Filed under: academia, massachusetts institute of technology, Uncategorized — twofish @ 8:45 am

Most software companies I’ve worked at have a “don’t ask, don’t tell” policy when it comes to this.  They don’t care what time you get in, and you can easily get your supervisor to quietly not object to taking long lunch breaks (since they are doing the same thing).

The trouble comes in where the time that you want is more than can be swept under the rug.  Curiously, this also makes it useless when you actually come up with something that is useful to your employer.  Since you are theoretically not doing outside research, then if you come up with something that would be a breakthrough development for your employer, this theoretically does not exist.

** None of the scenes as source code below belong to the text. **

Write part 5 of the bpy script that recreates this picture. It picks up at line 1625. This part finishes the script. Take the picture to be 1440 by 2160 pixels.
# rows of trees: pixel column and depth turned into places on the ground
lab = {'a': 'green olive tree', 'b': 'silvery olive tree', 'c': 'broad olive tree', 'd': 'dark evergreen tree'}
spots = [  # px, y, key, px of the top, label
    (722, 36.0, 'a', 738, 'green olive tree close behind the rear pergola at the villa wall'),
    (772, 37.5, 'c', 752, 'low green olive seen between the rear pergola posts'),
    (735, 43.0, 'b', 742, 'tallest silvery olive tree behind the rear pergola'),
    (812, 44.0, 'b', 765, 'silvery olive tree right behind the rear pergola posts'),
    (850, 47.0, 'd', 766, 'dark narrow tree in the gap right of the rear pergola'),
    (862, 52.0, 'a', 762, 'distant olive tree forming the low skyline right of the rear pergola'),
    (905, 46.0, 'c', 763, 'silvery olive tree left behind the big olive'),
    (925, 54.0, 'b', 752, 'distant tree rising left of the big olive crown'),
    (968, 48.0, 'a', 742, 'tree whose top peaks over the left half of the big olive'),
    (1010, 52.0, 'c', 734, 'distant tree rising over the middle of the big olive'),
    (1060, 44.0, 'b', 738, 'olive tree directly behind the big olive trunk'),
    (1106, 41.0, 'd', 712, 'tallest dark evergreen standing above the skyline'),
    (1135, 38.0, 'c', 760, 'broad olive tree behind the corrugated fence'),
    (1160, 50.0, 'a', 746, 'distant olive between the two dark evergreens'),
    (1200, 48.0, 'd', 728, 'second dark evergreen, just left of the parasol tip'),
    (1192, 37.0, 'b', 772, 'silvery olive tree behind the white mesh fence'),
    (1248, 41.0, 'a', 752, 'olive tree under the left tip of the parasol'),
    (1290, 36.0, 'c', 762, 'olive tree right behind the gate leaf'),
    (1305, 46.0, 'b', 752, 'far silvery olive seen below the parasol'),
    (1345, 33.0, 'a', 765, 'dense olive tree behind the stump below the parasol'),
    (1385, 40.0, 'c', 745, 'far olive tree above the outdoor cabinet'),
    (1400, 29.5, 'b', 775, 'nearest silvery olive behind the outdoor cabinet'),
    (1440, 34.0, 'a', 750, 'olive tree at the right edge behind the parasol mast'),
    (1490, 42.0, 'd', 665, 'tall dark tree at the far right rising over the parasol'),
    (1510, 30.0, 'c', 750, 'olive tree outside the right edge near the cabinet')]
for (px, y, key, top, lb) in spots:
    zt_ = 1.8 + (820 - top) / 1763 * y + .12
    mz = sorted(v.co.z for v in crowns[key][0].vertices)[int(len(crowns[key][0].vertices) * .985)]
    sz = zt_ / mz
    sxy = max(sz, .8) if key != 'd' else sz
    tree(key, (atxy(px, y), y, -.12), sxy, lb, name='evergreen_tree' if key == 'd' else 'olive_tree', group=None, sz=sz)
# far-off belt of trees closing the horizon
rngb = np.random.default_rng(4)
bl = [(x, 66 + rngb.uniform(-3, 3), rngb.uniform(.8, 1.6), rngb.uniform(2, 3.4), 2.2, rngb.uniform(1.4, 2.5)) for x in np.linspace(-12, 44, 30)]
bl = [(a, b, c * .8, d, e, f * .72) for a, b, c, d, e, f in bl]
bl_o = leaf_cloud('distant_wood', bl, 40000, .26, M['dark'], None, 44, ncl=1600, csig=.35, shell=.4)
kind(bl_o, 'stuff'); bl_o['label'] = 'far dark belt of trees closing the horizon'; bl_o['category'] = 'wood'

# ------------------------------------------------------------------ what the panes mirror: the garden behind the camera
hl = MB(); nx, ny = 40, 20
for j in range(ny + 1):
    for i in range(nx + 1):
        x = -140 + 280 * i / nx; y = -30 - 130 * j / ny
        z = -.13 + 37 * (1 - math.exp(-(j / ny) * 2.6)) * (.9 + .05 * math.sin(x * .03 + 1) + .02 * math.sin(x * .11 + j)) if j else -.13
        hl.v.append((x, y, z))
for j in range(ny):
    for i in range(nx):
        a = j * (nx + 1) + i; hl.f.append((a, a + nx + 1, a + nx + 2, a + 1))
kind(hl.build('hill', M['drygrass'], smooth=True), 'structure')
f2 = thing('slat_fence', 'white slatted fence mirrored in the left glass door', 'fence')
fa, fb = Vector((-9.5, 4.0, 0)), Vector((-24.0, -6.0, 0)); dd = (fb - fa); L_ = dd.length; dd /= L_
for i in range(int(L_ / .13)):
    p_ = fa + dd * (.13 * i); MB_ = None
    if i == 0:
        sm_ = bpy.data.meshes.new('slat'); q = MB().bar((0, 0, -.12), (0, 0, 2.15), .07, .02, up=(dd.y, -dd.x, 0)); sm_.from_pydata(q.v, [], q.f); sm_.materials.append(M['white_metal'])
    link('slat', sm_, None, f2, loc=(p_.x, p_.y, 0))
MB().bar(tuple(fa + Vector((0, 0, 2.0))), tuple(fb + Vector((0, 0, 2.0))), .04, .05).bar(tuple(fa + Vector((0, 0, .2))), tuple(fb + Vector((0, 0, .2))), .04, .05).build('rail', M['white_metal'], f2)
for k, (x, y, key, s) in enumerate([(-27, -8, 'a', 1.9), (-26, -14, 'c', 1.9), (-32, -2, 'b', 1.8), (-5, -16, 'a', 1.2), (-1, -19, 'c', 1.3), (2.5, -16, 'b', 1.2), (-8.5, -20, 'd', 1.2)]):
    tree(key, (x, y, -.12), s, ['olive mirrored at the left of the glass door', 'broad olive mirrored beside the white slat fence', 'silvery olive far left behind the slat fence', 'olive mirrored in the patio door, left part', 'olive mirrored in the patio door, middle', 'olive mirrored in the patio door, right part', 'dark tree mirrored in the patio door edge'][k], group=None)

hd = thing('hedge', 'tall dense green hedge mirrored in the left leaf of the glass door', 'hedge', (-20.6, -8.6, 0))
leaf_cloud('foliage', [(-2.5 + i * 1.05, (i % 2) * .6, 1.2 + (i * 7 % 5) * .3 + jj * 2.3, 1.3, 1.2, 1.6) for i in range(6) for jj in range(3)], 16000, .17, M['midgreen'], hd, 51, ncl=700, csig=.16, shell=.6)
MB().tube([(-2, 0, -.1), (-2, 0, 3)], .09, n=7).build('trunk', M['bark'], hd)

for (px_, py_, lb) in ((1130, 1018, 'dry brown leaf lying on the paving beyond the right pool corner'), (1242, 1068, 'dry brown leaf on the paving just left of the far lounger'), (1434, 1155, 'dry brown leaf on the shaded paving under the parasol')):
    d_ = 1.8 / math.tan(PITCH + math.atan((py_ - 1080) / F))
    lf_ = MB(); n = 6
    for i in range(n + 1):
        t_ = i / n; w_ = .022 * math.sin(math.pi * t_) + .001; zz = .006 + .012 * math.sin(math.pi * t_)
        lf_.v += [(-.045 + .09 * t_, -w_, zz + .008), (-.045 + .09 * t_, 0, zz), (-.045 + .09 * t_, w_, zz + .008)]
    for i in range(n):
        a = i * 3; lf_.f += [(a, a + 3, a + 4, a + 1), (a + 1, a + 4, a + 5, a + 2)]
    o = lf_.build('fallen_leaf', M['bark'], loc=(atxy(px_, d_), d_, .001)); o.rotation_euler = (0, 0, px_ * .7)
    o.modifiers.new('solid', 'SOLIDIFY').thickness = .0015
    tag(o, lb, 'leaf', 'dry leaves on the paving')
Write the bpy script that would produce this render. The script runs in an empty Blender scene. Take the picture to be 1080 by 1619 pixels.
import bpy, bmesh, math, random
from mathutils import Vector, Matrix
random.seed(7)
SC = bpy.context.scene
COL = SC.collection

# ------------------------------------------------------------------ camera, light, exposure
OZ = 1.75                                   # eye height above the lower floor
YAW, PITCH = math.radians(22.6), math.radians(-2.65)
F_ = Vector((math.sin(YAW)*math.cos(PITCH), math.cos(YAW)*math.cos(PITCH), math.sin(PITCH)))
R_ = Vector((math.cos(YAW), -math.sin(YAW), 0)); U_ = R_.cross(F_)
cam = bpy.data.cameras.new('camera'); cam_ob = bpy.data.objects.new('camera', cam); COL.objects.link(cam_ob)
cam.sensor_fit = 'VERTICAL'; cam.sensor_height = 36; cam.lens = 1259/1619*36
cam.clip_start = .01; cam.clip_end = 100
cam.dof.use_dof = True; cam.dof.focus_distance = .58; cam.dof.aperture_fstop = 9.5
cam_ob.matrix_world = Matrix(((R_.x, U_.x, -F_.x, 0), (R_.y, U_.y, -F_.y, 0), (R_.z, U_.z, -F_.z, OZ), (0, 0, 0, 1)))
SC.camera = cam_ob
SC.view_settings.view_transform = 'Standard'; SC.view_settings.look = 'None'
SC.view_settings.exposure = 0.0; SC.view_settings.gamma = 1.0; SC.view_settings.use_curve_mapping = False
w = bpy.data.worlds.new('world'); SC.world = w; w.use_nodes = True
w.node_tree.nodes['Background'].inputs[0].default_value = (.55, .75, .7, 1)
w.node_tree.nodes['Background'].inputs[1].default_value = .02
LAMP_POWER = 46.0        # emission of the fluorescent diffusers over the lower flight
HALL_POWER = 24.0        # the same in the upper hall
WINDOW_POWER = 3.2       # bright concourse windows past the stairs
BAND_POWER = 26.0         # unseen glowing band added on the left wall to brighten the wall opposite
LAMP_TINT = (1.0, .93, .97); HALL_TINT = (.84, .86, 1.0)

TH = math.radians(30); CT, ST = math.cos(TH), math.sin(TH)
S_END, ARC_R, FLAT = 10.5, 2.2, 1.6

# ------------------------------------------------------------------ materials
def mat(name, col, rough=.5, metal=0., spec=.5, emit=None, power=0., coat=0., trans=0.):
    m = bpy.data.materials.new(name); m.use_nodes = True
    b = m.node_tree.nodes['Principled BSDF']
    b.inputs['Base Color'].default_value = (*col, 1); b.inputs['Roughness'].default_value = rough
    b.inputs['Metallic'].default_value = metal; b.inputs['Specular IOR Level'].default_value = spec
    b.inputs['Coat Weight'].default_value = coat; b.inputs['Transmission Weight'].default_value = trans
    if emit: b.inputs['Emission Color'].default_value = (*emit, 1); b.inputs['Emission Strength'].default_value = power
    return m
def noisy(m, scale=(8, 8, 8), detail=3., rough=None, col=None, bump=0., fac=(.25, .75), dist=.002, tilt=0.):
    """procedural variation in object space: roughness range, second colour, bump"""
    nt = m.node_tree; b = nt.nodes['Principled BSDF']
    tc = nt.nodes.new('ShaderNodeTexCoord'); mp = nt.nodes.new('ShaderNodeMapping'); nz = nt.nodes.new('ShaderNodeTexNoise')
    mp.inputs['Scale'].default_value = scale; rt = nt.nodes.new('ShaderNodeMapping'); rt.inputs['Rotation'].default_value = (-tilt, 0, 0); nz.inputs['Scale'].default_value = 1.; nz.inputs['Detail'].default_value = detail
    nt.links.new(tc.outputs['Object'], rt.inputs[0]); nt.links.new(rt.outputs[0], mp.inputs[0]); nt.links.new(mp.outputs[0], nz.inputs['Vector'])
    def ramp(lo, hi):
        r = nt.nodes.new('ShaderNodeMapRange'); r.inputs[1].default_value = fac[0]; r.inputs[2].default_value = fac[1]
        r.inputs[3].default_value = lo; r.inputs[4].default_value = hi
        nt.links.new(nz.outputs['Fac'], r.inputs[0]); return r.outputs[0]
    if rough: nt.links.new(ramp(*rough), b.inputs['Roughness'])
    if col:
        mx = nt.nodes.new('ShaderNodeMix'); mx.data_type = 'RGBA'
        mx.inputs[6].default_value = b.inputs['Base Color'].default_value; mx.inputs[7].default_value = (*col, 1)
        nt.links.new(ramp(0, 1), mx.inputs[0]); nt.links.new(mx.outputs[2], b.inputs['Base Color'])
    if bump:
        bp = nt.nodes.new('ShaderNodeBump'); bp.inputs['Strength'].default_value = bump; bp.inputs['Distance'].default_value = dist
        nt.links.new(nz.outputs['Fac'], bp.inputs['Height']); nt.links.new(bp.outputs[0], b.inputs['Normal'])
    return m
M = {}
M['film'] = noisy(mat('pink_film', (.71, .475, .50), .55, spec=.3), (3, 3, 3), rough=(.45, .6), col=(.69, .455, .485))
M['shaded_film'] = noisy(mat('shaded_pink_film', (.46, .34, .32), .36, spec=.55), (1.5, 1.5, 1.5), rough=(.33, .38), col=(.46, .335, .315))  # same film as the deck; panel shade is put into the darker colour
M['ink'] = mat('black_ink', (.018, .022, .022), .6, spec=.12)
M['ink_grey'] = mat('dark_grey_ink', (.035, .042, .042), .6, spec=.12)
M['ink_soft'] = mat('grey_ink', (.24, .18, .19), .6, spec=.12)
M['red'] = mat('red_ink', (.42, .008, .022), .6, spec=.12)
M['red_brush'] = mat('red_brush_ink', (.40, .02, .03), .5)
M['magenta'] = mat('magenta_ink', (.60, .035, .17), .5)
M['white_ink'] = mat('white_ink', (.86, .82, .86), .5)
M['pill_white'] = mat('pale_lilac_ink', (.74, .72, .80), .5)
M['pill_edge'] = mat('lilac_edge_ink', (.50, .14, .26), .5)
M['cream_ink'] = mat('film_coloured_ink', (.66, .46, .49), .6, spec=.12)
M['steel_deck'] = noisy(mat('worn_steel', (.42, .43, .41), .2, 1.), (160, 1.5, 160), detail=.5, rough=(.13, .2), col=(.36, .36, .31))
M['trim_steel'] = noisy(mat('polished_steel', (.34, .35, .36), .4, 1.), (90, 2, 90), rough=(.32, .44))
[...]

The point that I was making to my employer (i.e. that I’d be spending a week each month on either Wall Street and MIT, and I’d bound to run into something or someone that was good for the company) just flew over their heads.

The other argument that I was making was that the reason I’m working on this is so that I can help develop Chinese capital markets thereby helping to maintain world economic stability, thereby helping to prevent a victory by bin-Ladenist forces in the Long War.   However, helping to prevent the collapse of civilization and the start of a terrible new Dark Age is apparently much less important than to get the next software release out on time.  You help save the world on your own time, we have a business to run.

(The depressing thing is that everyone involved has at least a bachelors and most have masters.  You’d think that people with this much education would at least try to think instead of just reacting.)

That makes no sense if the real goal was to maximize corporate profits.  It makes a lot of sense if the real goal was to preserve existing power relationships.  The problem is that if I fly to Wall Street and MIT and make contacts then I no longer become controllable.  I *would* use my contacts for the good of the company, but then the corporate management would have to (gasp) trust me rather than be able to order me around.

This actually has a lot of implications for the overall political and social structure of the United States.  If people routinely got a week a month off from work, they might do something silly like go to Washington DC and watch Congress, and lobby their congressmen for legislation.  After a few trips, they might understand how the political and economic system work, and of course we couldn’t have that.

One of the things that I’ve noticed is that 1) there is a power elite in the United States and 2) that their meetings and conferences tend to be very open.  The problem is that most people have jobs that do not let them participate in the power elite.

The argument that we have to keep the kooks out ignores the fact that kooks, by an large, do not have full time jobs and hence have a lot of spare time.

As far as why employers don’t like to give time off….

Someone ought to do a paper as to why this happens.  Economic reasons don’t work, because if they were operating, employers would have no problem with fewer hours, less pay.  There is something else going on.

There is another study to be written on the “death of the 40 hour work week.”   There are two reasons that I can think of, neither of which are pleasant….

1) uncapped hours lets your employer get unpaid overtime
2) uncapped hours lets your employer not let other workers know how bad their situation is.  salaries can be kept secret whereas time off can’t

The consequence of this however, is that the system keeps people stupid and powerless.  There is no evil master that does this, but somehow it happens, and I’m trying to figure out how and why.